For years I’ve heard guys complain that the rejection they encounter is because they were simply “too nice,” and this idea is absolutely absurd. They get upset and place blame on women when they don’t get the reaction they want. Moreover, this misogynistic way of thinking gives guys their own excuse to avoid taking responsibility; they ignore the fact that there are actual reasons behind a woman’s decision not to pursue any type of relationship or acknowledge sexual advances.
In fact, guys that deem themselves “nice guys [without any fault]” exemplify self-righteous behavior (perhaps this is a reason you were rejected in the first place). Author EJ Dickson makes this valid point: Although “friend zone” is a gender-neutral term, it is most often used to describe relationships between males and females, where the male is in the “friend zone” and the female is the object of unreciprocated desire. This isn’t because men are “friend-zoned” more than women; this is because women are conditioned to be less vocal about their sexual desires.
As a girl, if a boy doesn’t want more than a friendship with you, you don’t come out and say “he put me in the friend zone.” Instead, girls are taught to internalize it and think, “I must be doing something wrong.” Most men, however, do not realize that the reason they have been turned down is their own fault. Instead, many men complain on a various number of forums - mostly social media – their stories of being “friend-zoned.” The redundancy is clearly evident, as each guy complains about having “done all the work” or “investing” time into this woman without gaining any benefits.

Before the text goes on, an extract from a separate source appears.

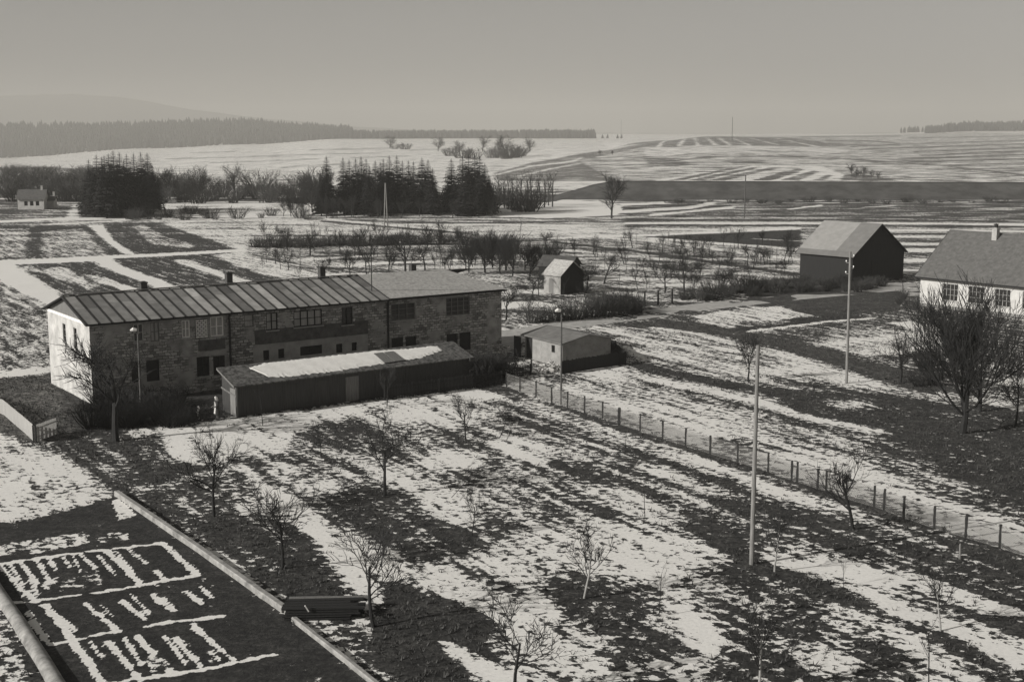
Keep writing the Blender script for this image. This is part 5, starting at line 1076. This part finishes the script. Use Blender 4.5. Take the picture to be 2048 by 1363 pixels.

In reality, all relationships and friendships require work; being a decent human being and a good friend means willing to put in effort. Just because you invest time, money, or energy into a platonic or romantic relationship does not mean a woman (or a man in some instances) owes you anything. By saying the “friend zone” exists, these men are adding to a culture of misogynistic entitlement. Do not act like a gentleman and be polite because you want to score with women; be a gentleman and be polite because it’s common decency and proper manners.
Furthermore, bitter “friend-zoned” men continue to perpetuate the “nice guys don’t get laid” myth. This is false. The urge to be a decent person should not be avoided because bitter, rejected men said it should. The idea that women are only into jerks is one of the most idiotic ideas I’ve ever heard. Women don’t list “jerk” among the qualities they want in a guy; you don’t hear a woman say, “I want a guy who’s good-looking, funny, and an a**hole.” It’s not realistic, and men who believe it is have a thing or two to learn.
The “friend zone” does not exist, point-blank.